I have a vague memory of being five years old and my cousin and I trying to “crucify” his little sister using crayons as pretend nails-I think it was right after we saw Jesus of Nazarus.

When I was ten years old, I went riding bareback because I’d seen Annie Oakley do it on TV.

The horse threw me, I landed headfirst on a rock, and I ended up with 55 stitches in my scalp.

So much for the wisdom of television.

When I was about 4 or 5, my family took me to a family reunion-type party at my grandfather’s house. I was a bit of a londer among the kids, so I thought I’d hang out with an “older crowd” for a while. The coolest older crowd I could find consisted of mostly teenagers and young adults, with a few people my parents’ age thrown in the mix.

This crowd was particularly cool because they were going to play croquet.

I grabbed a mallet. It was almost as tall as I was.
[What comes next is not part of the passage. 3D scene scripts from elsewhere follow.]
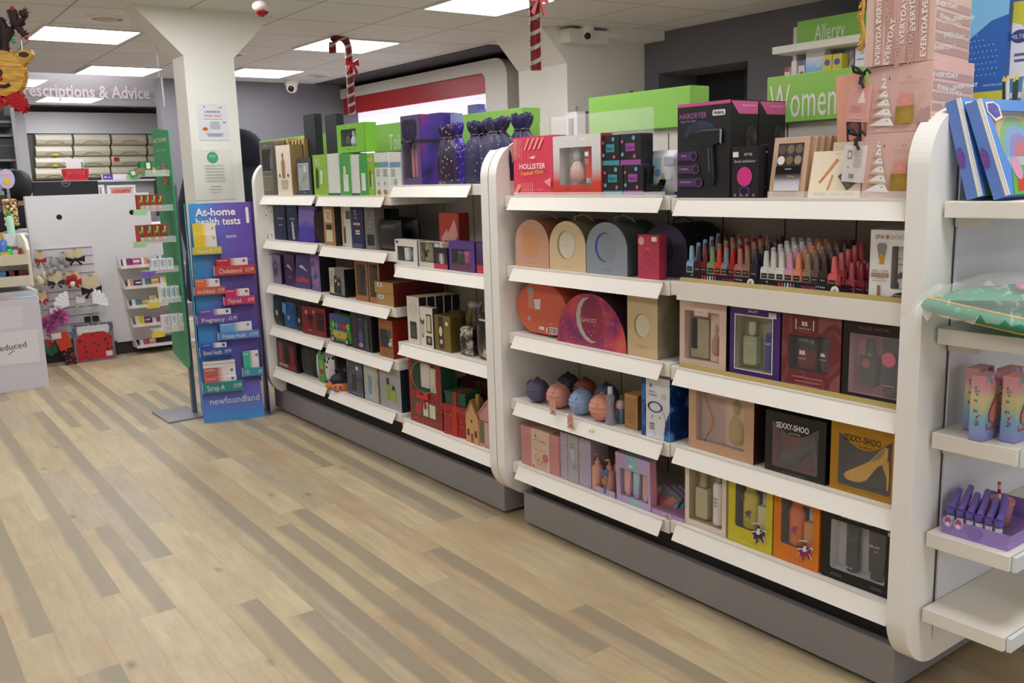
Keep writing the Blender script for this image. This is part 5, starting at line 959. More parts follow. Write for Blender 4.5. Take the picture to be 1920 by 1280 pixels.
# scale of the upper box comes from its own outline
for ch in t2.children: ch.scale.z = .055/max(.02, h)
t3, h3 = present('green Christmas present box at the back beside the stack', (862, 884, 712, 800), z, .07, '#1c4432', '#7a1c1c', .15)
present('dark red Christmas box at the back by the upright', (884, 915, 716, 806), z, .08, '#5a1a1a', '#3a5a34', .16)
def house(label, b, zs, d, c, roof, x, win=True):
    p, w, h = at(b, zs, x); t = thing('house_gift_box', label, 'gift box', group='little house shaped gift boxes'); mb = MB()
    mb.prism([(-w/2, 0), (w/2, 0), (w/2, h*.58), (0, h*.86), (-w/2, h*.58)], 0, d, mm(c)); pr = [('r', .40, .60, .02, .20, '#a8303a'), ('r', .12, .28, .14, .28, '#3c3430'), ('r', .72, .88, .14, .28, '#3c3430'), ('e', .5, .46, .07, None, '#4a4038')] if not win else [('r', .06, .92, .06, .50, '#6f6a40'), ('r', .30, .60, .06, .48, '#c8a09c'), ('r', .62, .90, .06, .46, '#cfd4b8')]
    dec(mb, w, h, pr); mb.build('box_body', t); mb = MB()
    for s in (-1, 1): mb.prism([(0, h*.86), (s*w*.56, h*.545), (s*w*.56, h*.58), (0, h*.92)] if s > 0 else [(0, h*.86), (0, h*.92), (s*w*.56, h*.58), (s*w*.56, h*.545)], -.003, d+.003, mm(roof))
    mb.build('roof', t)
    if not win:
        mb = MB(); mb.box(w*.12, w*.3, d*.3, d*.5, h*.75, h*1.02, mm('#a88a4c')); mb.build('chimney', t)
    place(t, p+Vector((0, 0, .001))); return t
house('small tan gingerbread house gift box', (873, 896, 742, 828), z, .05, '#c99c64', '#8a7040', .026, False)
house('pink house gift box with a window of bath bottles, by the upright', (897, 934, 742, 838), z, .06, '#c98c90', '#c87a84', .03)
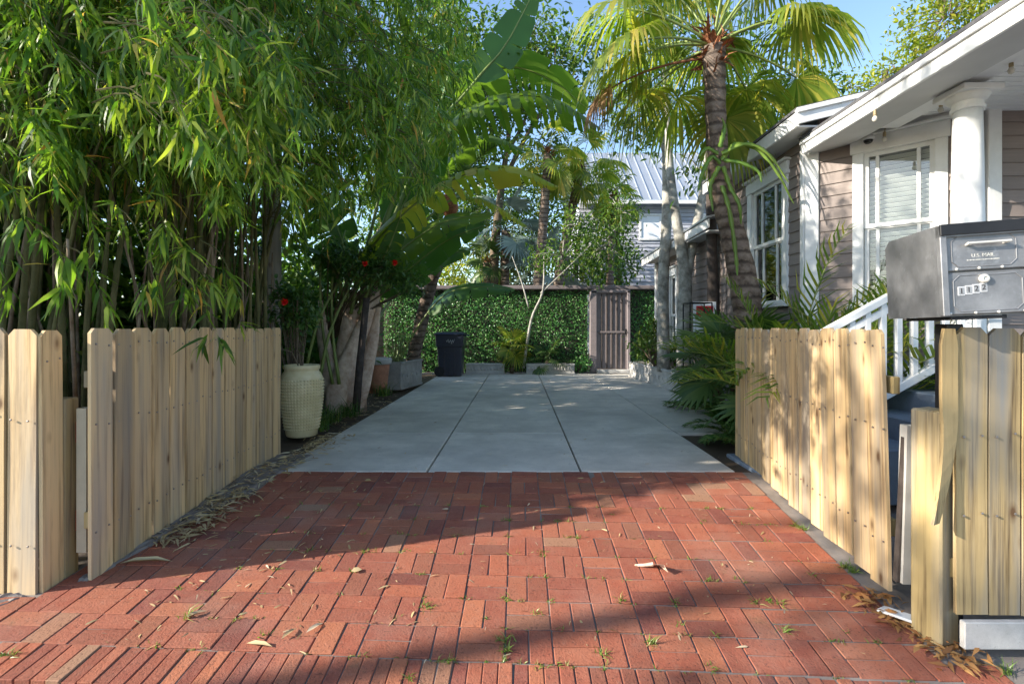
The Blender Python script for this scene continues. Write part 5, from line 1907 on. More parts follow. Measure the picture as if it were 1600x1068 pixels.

I mainly tagged along, watching them play each wicket, occasionally getting someone to let me take a swing at a ball. I felt like the ultimate cool. There was one smart alecky guy in the crowd who kept teasing everyone else. He wasn’t being mean, just tossing out some good-natured heckling when people weren’t playing so well. I had seen characters like him on TV, and I knew just what would get my cool crowd laughing.

The next time he started trash-talking, I raised my mallet in the air and whacked him on the head.

An unsettling thudding noise, as it contacted his cranium. And then.

What I expected: Everyone would laugh, because he was the inept villain, and everyone loves to watch goofy bad guys get hurt! Of course, he would see a few stars and moan “owwww…” but then he’d get up and shrug it off.

What happened: He doubled over in pain, shouted some expletive, and everyone in the group turned on me. “What did you do that for?!” “Oh my God, what possessed you to do that?!” They got my parents, and I was so embarrassed that I shut myself in the downstairs bathroom all day. The poor cut-up got an icepack and a large knot on the head. I wonder how many people he told about his injury.

“Yeah, a little girl with pigtails tried to lobotomize me with a croquet mallet.”

I meant “loner.” I wasn’t a londer. Just so you know. Whatever a londer is, anyway.

You want to say you were about 9, but actually it was just last week. :wink:

Millit the Frail

That was awesome! I would have bought you an ice cream.
I think the weirdest/most dangerous thing TV ever convinced me to do was to watch the movie Pearl Harbor.

I don’t remember exactly how old I was - probably in the 8-9-ish range, and was a big fan of “The Bionic Woman.”

After receiving a pair of roller skates for Christmas, I wanted to recreate some stunt, so I climbed partway up a tree and jumped out, wearing the skates. Sprained my ankle, and feel damn lucky that that was the extent.